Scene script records
########

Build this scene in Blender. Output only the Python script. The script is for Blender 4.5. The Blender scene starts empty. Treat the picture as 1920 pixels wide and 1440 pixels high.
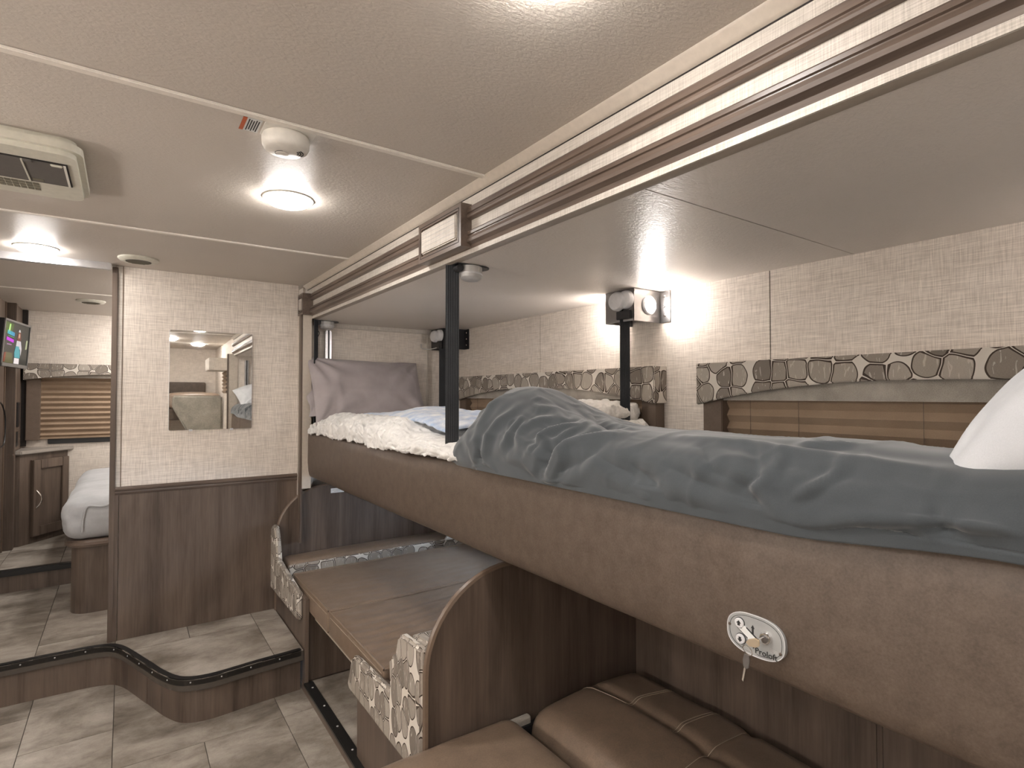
import bpy, bmesh, math, random
import numpy as np
from mathutils import Vector, Matrix
random.seed(4)
S = bpy.context.scene
COL = S.collection
R = math.radians

# ------------------------------------------------------------------ camera, world, exposure
cam_d = bpy.data.cameras.new('camera')
cam_d.sensor_width = 36.0
cam_d.lens = 36.0 * 1040 / 1920
cam_d.clip_start = 0.02
cam = bpy.data.objects.new('camera', cam_d)
COL.objects.link(cam)
cam.location = (0, 0, 1.47)
cam.rotation_euler = (R(91.2), 0, R(-34.9))
S.camera = cam
W = bpy.data.worlds.new('world'); S.world = W
W.use_nodes = True
W.node_tree.nodes['Background'].inputs[0].default_value = (.62, .78, 1.0, 1)
W.node_tree.nodes['Background'].inputs[1].default_value = 3.5
S.view_settings.view_transform = 'Standard'
S.view_settings.look = 'None'
S.view_settings.gamma = 1
S.view_settings.use_curve_mapping = False
S.view_settings.exposure = 2.4
LAMP = 21.0          # emission of the dome lamps
PUCK = 44.0          # emission of the bunk reading light
ZC, ZL, ZR, ZB, ZS = 2.14, 0.02, 0.22, 0.36, 1.93   # ceiling, lower floor, raised floor, bedroom floor, slide ceiling

# ------------------------------------------------------------------ material helpers
def newmat(name):
    m = bpy.data.materials.new(name); m.use_nodes = True
    nt = m.node_tree; b = nt.nodes['Principled BSDF']
    return m, nt, b
def nd(nt, typ, **kw):
    n = nt.nodes.new(typ)
    for k, v in kw.items():
        if k.startswith('i_'):
            n.inputs[k[2:]].default_value = v
        else:
            setattr(n, k, v)
    return n
def ramp(nt, fac, stops):
    r = nt.nodes.new('ShaderNodeValToRGB')
    e = r.color_ramp.elements
    while len(e) < len(stops): e.new(0.5)
    for i, (p, c) in enumerate(stops):
        e[i].position = p; e[i].color = (*c, 1)
    nt.links.new(fac, r.inputs[0])
    return r.outputs[0]
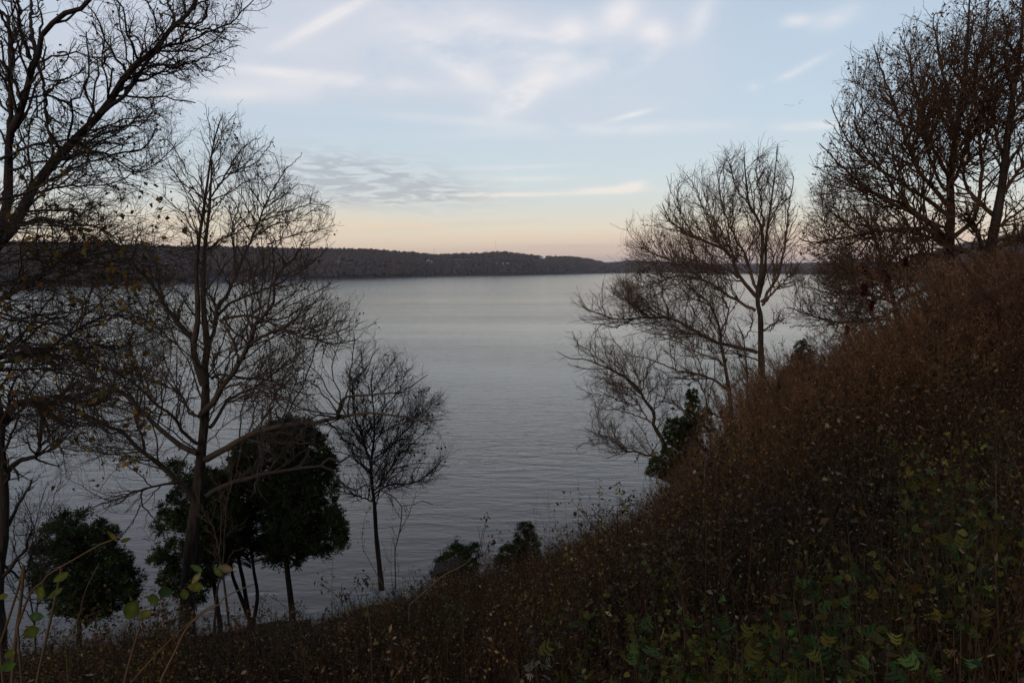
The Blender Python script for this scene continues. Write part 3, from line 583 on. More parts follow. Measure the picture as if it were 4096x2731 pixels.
# --- main left tree
tree('maple_tree', 'tall bare maple with furrowed trunk and wide low limbs, standing before the dark cedars', 'tree', 19.0,
     [(z3((1172, 1240), (1178, 950), (1210, 600), (1238, 400), (1262, 130)) + z2((1285, 1200), (1290, 1000), (1285, 880), (1300, 780), (1295, 690), (1280, 600), (1275, 450), (1272, 300), (1290, 100)) + z1((1310, 1330), (1320, 1200), (1330, 1000)), 66, 6, 0, .5),
      (z2((1285, 1000), (1245, 900), (1215, 800), (1218, 710), (1235, 650), (1242, 520), (1235, 400), (1228, 300), (1240, 150), (1262, 0)) + z1((1275, 1330), (1300, 1150), (1330, 950), (1365, 800), (1400, 720)), 30, 3, 0, -.8)],
     [(z2((1218, 720), (1130, 640), (1070, 550), (1010, 480), (950, 370), (860, 270), (780, 180), (700, 100)), 24, 4, 0, -1.6),
      (z2((1300, 800), (1345, 650), (1360, 540), (1335, 470), (1290, 400), (1275, 300)), 20, 6, .3, 1.2),
      (z2((1345, 620), (1365, 510), (1400, 470), (1460, 370), (1530, 200), (1600, 50)) + z1((1660, 1300), (1720, 1180), (1800, 1050)), 17, 3, .4, 1.8),
      (z2((1370, 560), (1450, 490), (1590, 430), (1700, 390), (1830, 380), (1950, 330)), 13, 3, .5, 2.2),
      (z2((1380, 600), (1450, 575), (1560, 570), (1680, 610), (1800, 660), (1960, 690), (2080, 680), (2195, 640)), 12, 3, .5, -.6),
      (z2((1262, 1190), (1350, 1090), (1430, 960), (1490, 870), (1570, 750), (1600, 640), (1680, 540), (1720, 480), (1715, 350), (1765, 280), (1850, 200), (1900, 100)), 26, 3, 0, -2.2),
      (z2((1570, 750), (1660, 690), (1740, 655), (1850, 690), (1980, 720), (2100, 745), (2230, 720)), 13, 3, -1, -2.6),
      (z2((1495, 860), (1470, 740), (1420, 650), (1395, 590), (1440, 560)), 12, 6, -.8, .4),
      (z2((1720, 380), (1810, 330), (1900, 280), (2000, 200), (2060, 120)), 8, 2, -1.8, -2.8),
      (z2((1325, 965), (1390, 935), (1520, 960), (1650, 970), (1780, 1010), (1900, 1060), (1990, 1060)), 11, 3, .2, 2.0),
      (z2((1400, 1030), (1500, 995), (1600, 1025), (1700, 1075), (1790, 1110), (1850, 1170), (1890, 1190)), 10, 3, -.4, -2.0),
      (z2((1315, 1270), (1370, 1190), (1430, 1100), (1530, 1050), (1650, 980), (1750, 900), (1850, 820), (1960, 760)), 15, 3, .2, 3.0),
      (z2((1290, 1470), (1420, 1400), (1560, 1320), (1680, 1275), (1830, 1255), (1980, 1240), (2100, 1205), (2195, 1200)) + zt((230, 545), (420, 525), (560, 540), (640, 548), (760, 572), (850, 560)), 27, 3, 0, -2.6),
      (zt((225, 545), (245, 460), (280, 430), (400, 415), (520, 412), (640, 380), (760, 300)), 13, 2, -1.6, -2.6),
      (z3((1290, 400), (1400, 330), (1550, 290), (1700, 250), (1850, 225), (2000, 210)) + zt((125, 845), (190, 860), (245, 950), (340, 985), (400, 950), (470, 975), (560, 1020), (610, 1080), (740, 1050), (800, 1070)), 20, 2, 0, 2.6),
      (zt((120, 848), (170, 795), (245, 815), (300, 775), (360, 785), (430, 810), (500, 870), (620, 840), (780, 820), (900, 850)), 12, 2, 1.6, 3.0),
      (zt((150, 570), (230, 640), (300, 740), (370, 800)), 8, 3, -1.4, .0),
      (z2((1240, 1430), (1130, 1380), (1040, 1310), (960, 1240), (870, 1160), (800, 1080), (710, 1020), (560, 960), (400, 930), (250, 890), (100, 830)), 24, 4, 0, 2.5),
      (z2((1235, 1370), (1150, 1300), (1090, 1200), (980, 1130), (880, 1030), (780, 950), (640, 900), (480, 850)), 15, 3, 0, -2.5),
      (z2((1250, 1200), (1190, 1180), (1160, 1100), (1100, 1040), (1000, 990), (870, 930), (760, 850), (640, 790)), 11, 3, 0, 3.0),
      (z3((1215, 420), (1130, 320), (1050, 240), (960, 160), (860, 90), (780, 0)) + z2((700, 1270), (560, 1200), (400, 1130), (250, 1080), (100, 1040)), 24, 4, 0, -3.0),
      (z3((1130, 300), (1000, 330), (870, 360), (740, 410), (600, 460), (480, 500), (380, 470)), 11, 2, -.3, -3),
      (z3((890, 360), (890, 450), (950, 510), (1000, 600), (960, 680), (900, 660)), 6, 2, -1.5, -1.0),
      (z3((880, 450), (830, 560), (770, 640), (700, 730)), 5, 2, -1.5, -2.4),
      (z2((1090, 640), (1000, 650), (920, 610), (850, 570), (700, 560), (560, 540)), 10, 3, -.8, .8),
      (z1((1320, 1330), (1250, 1220), (1150, 1150), (1070, 1050), (980, 980)), 8, 2, .5, 1.6),
      (z1((1310, 1250), (1400, 1120), (1480, 980), (1560, 900), (1640, 860)), 8, 2, .4, -1.2),
      (z1((1650, 1380), (1800, 1330), (1950, 1280), (2080, 1300)), 6, 2, 1.2, .2), (z1((1720, 1180), (1780, 1080), (1860, 1000), (1900, 960)), 6, 2, 1.4, 2.4), (z2((1680, 120), (1850, 60), (2000, 30), (2100, 0)), 6, 2, 1.0, 2.2), (z1((1330, 950), (1380, 860), (1440, 760), (1480, 700)), 6, 2, 0, .8), (z1((1400, 1120), (1520, 1050), (1620, 950), (1720, 960)), 6, 2, .4, -1),
      (z1((1660, 1300), (1760, 1240), (1860, 1160), (1960, 1170)), 6, 2, 1.2, .4),
      (z2((1620, 60), (1720, 0)) + z1((1850, 1380), (1960, 1320), (2060, 1260)), 7, 2, 1.2, 1.9),
      (z2((1330, 880), (1345, 830), (1370, 800), (1390, 795)), 12, 9, 0, .2)],
     [(0, 1000), (150, 800), (420, 640), (640, 500), (780, 430), (850, 440), (940, 430), (985, 510), (1060, 540), (1110, 600), (1180, 720), (1290, 760), (1345, 860), (1340, 960), (1300, 1010), (1500, 1120), (1550, 1230), (1540, 1330), (1340, 1420), (1270, 1560), (1280, 1760), (1200, 1900), (900, 2050), (560, 2120), (300, 2060), (0, 1950)],
     900, 4600, 16000, twig=M_TWIGM, up=.2, leaf='cluster', nleaf=3200, leafpal=BRN, leafsize=.065, n4=9000, tw=.0042, basept=1)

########

What is being asked –
Using the material above, copy every line in which the string "picture" occurs.

Answer below –
Build this scene in Blender. Output only the Python script. The script is for Blender 4.5. The Blender scene starts empty. Treat the picture as 1920 pixels wide and 1440 pixels high.
The Blender Python script for this scene continues. Write part 3, from line 583 on. More parts follow. Measure the picture as if it were 4096x2731 pixels.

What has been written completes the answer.